In Lady Macbeth, Marriage Is Murder

Hello, everyone! I recently watched William Oldroyd’s bloody drama Lady Macbeth. I expected a beautiful period piece with murder and mayhem, and what I got was just that and an intoxicating glimpse into a teenage girl’s psyche. I haven’t been this terrified of a teenage girl’s intentions since I watched Ellen Page in Hard Candy.  And in fact, Lady‘s Katherine and Hard’s Hayley aren’t so different. They both enjoy having control over men, using their sexuality like a weapon, and lying through their teeth.  Coincidentally, both characters might verge on being psychopaths. And in a cinematic world full of Patrick Batemans and Hannibal Lecters, they’re a much needed breath of fresh air.


Synopsis: Sold to a man twice her age on a lonely northern estate, sixteen-year-old Katherine finds her new life depressing and confining. Her husband and father-in-law belittle her and demand she bear an heir, even though her husband shows no signs of wanting to consummate the marriage.
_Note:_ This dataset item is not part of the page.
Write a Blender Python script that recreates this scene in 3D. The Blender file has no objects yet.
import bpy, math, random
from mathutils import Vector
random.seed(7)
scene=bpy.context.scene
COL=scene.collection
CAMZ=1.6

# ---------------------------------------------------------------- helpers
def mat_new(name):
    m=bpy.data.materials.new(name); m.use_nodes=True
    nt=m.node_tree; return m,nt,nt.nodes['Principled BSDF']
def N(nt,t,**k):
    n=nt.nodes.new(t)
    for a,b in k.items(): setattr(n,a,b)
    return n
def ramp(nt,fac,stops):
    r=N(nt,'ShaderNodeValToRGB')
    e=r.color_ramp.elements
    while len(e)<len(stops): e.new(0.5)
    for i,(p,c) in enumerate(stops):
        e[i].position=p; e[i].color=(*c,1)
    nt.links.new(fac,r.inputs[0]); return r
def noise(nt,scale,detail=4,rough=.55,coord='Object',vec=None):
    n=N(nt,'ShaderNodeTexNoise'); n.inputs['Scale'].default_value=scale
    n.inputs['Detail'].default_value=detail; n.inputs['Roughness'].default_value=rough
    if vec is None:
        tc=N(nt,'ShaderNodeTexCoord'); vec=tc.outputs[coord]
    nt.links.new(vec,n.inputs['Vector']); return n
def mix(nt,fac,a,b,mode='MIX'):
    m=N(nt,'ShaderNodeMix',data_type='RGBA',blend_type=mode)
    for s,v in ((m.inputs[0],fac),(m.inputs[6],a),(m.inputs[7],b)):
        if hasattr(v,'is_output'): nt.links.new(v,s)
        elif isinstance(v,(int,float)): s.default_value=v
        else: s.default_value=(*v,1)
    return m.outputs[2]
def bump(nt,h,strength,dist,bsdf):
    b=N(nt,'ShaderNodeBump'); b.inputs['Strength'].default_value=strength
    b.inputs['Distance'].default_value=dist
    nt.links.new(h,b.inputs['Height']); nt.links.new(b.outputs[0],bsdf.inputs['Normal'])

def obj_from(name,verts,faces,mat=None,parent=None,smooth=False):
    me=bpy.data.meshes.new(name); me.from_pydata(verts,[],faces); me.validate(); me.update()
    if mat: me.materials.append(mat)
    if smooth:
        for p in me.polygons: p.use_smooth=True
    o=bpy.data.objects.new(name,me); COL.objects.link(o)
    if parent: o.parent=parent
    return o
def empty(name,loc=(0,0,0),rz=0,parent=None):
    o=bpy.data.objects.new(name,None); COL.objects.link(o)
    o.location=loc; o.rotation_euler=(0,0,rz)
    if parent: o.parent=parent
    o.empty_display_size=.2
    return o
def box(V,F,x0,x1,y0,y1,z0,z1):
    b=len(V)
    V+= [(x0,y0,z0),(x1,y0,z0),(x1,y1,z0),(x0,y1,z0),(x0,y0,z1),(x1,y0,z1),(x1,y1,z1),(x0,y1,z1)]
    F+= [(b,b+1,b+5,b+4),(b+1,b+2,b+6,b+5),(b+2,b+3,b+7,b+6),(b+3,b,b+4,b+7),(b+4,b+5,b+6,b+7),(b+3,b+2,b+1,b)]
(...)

But when he leaves the estate, Katherine begins an affair with Sebastian, a stablehand, and soon turns to desperate, depraved measures to keep him as her lover.

My take: Some films show their hands right away through exposition, but Lady Macbeth lays out a trail of breadcrumbs and beckons for you to follow. The movie presents itself like a mystery-flavor lollipop. Wrapped in the trappings of a Jane Eyre inspired period piece, from the windswept manor, to the cruel husband, to the meek and naive protagonist merely wishing for happiness, Lady lures the audience in with familiarity, then leads them to the slaughter.

Oldroyd is subtle about his tricks. Katherine’s true personality unfolds in layers, with enough nuance to leave us guessing at her true intentions. When she interacts with her maid, Anna, is she being needlessly harsh, or just demanding? When she comes across Anna being harassed and bullied for  being black, does her inaction stem from the inexperience of her youth, or a complete lack of empathy? And when she starts an affair with Sebastian, Anna’s tormentor, is Katherine being led by her youthful desire, or being pulled like a magnet to Sebastian’s cruelty?


At times Oldroyd’s subtlety leaves too much unexplained. The rift between Katherine and her husband, for instance, could benefit from more clarity. It was difficult for me to understand why Katherine’s husband would be so cold to a girl he’s chosen to marry, especially when we discover he has a son by another woman who he loves. The secondary characters are too shadowy to really grasp. They function as blocks for Katherine to sharpen her knives. A lot of their ambiguity could be down to acting choices, too, but the sparseness of the script makes attempting to understand the motivation of a character like Anna, who besides Katherine is always central to the plot’s catastrophes, almost impossible. I wish Oldroyd had given the audience more insight into the minds of the secondary characters, because when a movie revolves so strongly around a character like Katherine’s reactionary decisions, it would make sense to provide more background into the other characters responsible for those reactions.

Actress Florence Pugh delivers a star-making turn as Katherine. With cherubic cheeks and wily eyes, Pugh inhabits Katherine completely. She’s the kind of actor who has the ability to carry a character’s lifetime of experiences in only their expressions. When she’s onscreen, the rest of the actors fade away into the wallpaper.

And speaking of wallpaper, the film’s production design  is gorgeous, the quiet type of gorgeous that you only start to notice once the actors stop talking. I could be too easily pleased in this category, I mean, give me an old manor with big windows and high ceilings and I’m your girl. But Lady supplies such simple artistry. Put an indigo-clad Katherine on a blazing yellow couch and suddenly she becomes like a living version of “The Girl With The Pearl Earring.” There’s no higher acclaim I can give to a movie’s production design than to say it looks like a painting, and Lady is a moving Vermeer.

But besides the movie’s beauty and Pugh’s stunning performance, what kept me hooked was Katherine. We know nothing about who she was before she married her husband, so for all we know, violence could be in her nature. But if not, Lady‘s boldest accomplishment is to present a cold-blooded female murderer and not absolve her through her femininity. I loved watching Katherine, but I wasn’t rooting for her. She’s not a heroine, nor an anti-hero. She’s a thoroughly human protagonist. Oldroyd doesn’t press us to have sympathy for her, but he also doesn’t want us to hate her. What Katherine seeks is understanding. Whether one can fully understand Katherine by the end of the film depends on the viewer, but Lady Macbeth makes the attempt worth it.